I won't get into probability math here (we could do that in the future if desired), but I will mention that Popper already addressed that stuff. And the object of this exercise was to answer CR, but that would take something like going over Popper's arguments about probability (with quotes) and saying why they are mistaken or how to get around them.

24. You state that Popper invented critical rationalism around 1950. I would have thought it was around the mid-1930s.

Inventing CR was an ongoing process so this is approximate. But here are some of the book publication dates:

Objective Knowledge, 1972. Conjectures and Refutations, 1963. Realism and the Aim of Science, 1983 (circulated privately in 1956). The Logic of Scientific Discovery, 1934 (1959 in English). Since I don't consider LScD to be anything like the whole of CR, I chose a later date.

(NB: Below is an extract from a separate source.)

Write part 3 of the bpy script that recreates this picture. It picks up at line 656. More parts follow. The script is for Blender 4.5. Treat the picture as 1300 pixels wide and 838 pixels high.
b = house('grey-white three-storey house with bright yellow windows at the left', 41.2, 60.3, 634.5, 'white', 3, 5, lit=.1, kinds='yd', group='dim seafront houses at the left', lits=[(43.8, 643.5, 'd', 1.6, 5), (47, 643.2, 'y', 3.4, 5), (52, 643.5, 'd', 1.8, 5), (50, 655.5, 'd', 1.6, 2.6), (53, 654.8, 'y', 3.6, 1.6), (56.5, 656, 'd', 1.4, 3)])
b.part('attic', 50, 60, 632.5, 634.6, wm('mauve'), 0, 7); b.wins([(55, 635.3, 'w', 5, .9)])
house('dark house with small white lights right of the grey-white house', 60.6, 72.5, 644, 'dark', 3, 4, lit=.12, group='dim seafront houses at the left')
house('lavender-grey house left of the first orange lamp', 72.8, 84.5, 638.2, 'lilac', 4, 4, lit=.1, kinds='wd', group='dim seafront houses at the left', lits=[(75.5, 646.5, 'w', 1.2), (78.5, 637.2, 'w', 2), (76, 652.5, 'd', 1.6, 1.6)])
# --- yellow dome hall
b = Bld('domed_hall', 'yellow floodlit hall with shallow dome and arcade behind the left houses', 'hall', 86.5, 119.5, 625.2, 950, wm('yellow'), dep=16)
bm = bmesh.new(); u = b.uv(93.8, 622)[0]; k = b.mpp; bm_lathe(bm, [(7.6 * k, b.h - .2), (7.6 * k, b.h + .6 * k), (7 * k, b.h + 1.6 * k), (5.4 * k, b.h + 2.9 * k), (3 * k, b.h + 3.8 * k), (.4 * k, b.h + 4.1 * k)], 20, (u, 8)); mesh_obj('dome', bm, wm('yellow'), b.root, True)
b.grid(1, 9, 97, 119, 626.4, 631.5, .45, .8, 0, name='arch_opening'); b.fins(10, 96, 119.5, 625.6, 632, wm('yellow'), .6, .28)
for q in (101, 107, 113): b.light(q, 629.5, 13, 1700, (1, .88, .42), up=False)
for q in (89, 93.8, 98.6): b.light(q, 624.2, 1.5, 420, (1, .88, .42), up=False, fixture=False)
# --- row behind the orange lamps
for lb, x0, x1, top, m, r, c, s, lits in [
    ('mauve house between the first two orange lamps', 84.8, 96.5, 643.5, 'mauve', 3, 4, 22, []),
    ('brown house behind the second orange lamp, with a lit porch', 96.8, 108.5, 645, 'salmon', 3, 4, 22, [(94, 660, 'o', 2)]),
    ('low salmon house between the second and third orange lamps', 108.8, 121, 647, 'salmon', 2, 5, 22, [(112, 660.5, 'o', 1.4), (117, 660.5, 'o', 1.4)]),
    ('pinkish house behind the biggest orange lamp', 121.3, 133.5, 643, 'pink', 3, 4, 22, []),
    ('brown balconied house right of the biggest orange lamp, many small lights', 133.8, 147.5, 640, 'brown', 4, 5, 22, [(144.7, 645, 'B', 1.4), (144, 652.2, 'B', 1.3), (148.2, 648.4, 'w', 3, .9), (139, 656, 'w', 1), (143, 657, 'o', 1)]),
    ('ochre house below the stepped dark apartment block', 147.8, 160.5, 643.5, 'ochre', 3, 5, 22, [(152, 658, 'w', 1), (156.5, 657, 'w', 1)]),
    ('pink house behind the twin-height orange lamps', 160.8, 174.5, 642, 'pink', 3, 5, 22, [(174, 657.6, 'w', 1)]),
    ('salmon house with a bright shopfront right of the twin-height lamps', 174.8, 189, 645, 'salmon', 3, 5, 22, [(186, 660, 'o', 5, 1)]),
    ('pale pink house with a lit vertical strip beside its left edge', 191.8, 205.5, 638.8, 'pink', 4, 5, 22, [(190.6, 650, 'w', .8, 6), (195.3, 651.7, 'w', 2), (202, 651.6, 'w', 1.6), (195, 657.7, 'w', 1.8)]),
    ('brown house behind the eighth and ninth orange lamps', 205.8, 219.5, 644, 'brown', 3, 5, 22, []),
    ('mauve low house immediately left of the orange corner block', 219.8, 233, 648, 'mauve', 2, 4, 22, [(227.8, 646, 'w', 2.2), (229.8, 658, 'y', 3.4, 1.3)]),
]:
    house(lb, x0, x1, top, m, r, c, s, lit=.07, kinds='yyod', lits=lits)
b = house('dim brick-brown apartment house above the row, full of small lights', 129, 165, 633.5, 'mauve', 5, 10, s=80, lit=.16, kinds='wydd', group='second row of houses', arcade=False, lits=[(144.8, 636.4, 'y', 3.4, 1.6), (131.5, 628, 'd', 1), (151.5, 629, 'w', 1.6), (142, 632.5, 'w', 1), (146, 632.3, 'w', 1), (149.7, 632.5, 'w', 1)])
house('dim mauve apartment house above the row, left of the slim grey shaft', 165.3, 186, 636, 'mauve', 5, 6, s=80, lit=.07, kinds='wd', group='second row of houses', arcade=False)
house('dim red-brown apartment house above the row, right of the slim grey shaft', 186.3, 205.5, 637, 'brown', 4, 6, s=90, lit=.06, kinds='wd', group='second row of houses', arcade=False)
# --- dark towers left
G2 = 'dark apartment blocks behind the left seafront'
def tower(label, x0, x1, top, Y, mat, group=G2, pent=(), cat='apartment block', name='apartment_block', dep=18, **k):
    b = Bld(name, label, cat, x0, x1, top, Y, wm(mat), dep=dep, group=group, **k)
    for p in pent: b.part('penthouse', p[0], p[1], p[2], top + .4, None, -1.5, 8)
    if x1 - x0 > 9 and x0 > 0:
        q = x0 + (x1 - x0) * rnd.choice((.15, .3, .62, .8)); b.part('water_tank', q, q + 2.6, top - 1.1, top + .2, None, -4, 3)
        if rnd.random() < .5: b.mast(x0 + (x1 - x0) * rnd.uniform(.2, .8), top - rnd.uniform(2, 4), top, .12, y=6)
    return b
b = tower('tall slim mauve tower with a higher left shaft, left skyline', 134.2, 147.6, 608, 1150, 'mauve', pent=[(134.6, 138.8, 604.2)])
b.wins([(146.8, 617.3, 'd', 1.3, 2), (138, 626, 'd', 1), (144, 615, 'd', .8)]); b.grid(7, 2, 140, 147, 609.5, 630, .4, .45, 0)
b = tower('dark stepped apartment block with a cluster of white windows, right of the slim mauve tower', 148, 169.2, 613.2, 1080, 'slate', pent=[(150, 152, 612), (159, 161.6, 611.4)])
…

[25.] Your last paragraph is especially unfortunate because you accuse those philosophers who are not critical rationalists (which is most of them) of not understanding 'it enough to argue with it.' With respect Elliot, this is arrogant and ill-informed. Many philosophers understand it only too well and have written learned books on it. Some are broadly sympathetic but critical (David Miller, Anthony O'Hear) while others (Stove, James Franklin) are critical and dismissive. To acknowledge that CR 'isn't very popular, but it can win any debate' is nonsensical and carries the whiff of the 'true believer', which would seem to be self-contradictory for a critical rationalist.

It may be arrogant, but I don't think it's ill-informed. I've researched the matter and don't believe the names you list are counter-examples.

What's nonsensical about an idea which can win in debate, but which most people don't believe? Many scientific ideas have had that status at some time in their history. Ideas commonly start off misunderstood and unpopular, even if there's an advocate who provides arguments which most people later acknowledge were correct.

I think I'm right about CR. I'm fallible, but I know of no flaws or outstanding criticisms of any of my take on CR, so I (tentatively) accept it. I have debated the matter with all critics willing to discuss for a long time. I have sought out criticism from people, books, papers, etc. I've made an energetic effort to find out my mistakes. I haven't found that CR is mistaken. Instead, I've found the critics consistently misunderstand CR, do not provide relevant arguments which address my views, do not address key questions CR raises, and also have nothing to say about Deutsch's books.

I run a public philosophy discussion forum. I have visited every online philosophy discussion forum I could find which might offer relevant discussion and criticism. The results were pathetic. I also routinely contact people who have written relevant material or who just seem smart and potentially willing to discuss. For example, I contacted David Miller and invited him to discuss, but he declined.

Calling this arrogant (Because I think I know something important? Because I think many other people are mistaken?), doesn't refute my interpretation of these life experiences. RS, if you have a proposal for what I should do differently (or a different perspective I should use), I'll be happy to consider it. And if you know of any serious critics of CR who will discuss the matter, please tell me who they are.

None of RS's 25 points were difficult for me to answer. If RS knew of any refutation of CR by any author which I couldn't answer, I would have expected him to be able to pose a difficult challenge for me within 25 comments. But, as usual with everyone, so far nothing RS has said gives even a hint of raising an anti-CR argument which I don't have a pre-existing answer for.